South Korean Steelmakers’ Profit Margin Is Falling

Posted on 26 April 2019
 

Source: Business Korea

South Korean steelmakers are in a dilemma as they cannot raise the prices of their products despite rising raw material prices.

The price of iron ore powder arriving in China from Australia rose from US$72.2 to US$92 per ton for the first four months of this year. This is because major iron ore suppliers such as Vale and Rio Tinto reduced their shipments in the wake of the dam collapse in Brazil in January and the cyclone that hit Western Australia last month.

The supply from Rio Tinto is estimated to decrease by 14 million tons this year. The dam collapse is predicted to result in a decline of 90 million tons. Besides, Chinese steelmakers are hoarding the material, accelerating the price rise.

In the meantime, the price of South Korean steelmakers’ hot-rolled products edged up from 700,000 won to 710,000 won per ton during the four months. In addition, the price of their thick plate products fell a little.

They are failing to reflect the raw material price rise in their product prices because their clients including automakers, shipbuilders and builders are struggling. Kia Motors recently asked Hyundai Steel to cut the price of automotive steel sheets by about 20,000 won per ton. Hyundai Steel’s annual supply to Hyundai Motor Group is about five million tons. In other words, the steelmaker’s losses will increase by 100 billion won or more if it accepts the request.
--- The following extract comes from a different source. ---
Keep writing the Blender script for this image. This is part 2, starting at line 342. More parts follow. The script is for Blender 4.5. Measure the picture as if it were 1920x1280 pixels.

POSCO announced in January that it would raise the price of its thick plates supplied to shipbuilders, but the company is yet to put the declaration into practice amid the clients’ opposition. The Korea Offshore & Shipbuilding Association released an official statement against the price adjustment last month. Construction firms, which buy rebars, cold-rolled steel sheets and plated steel sheets in quantity, are maintaining the same stance amid adverse market conditions.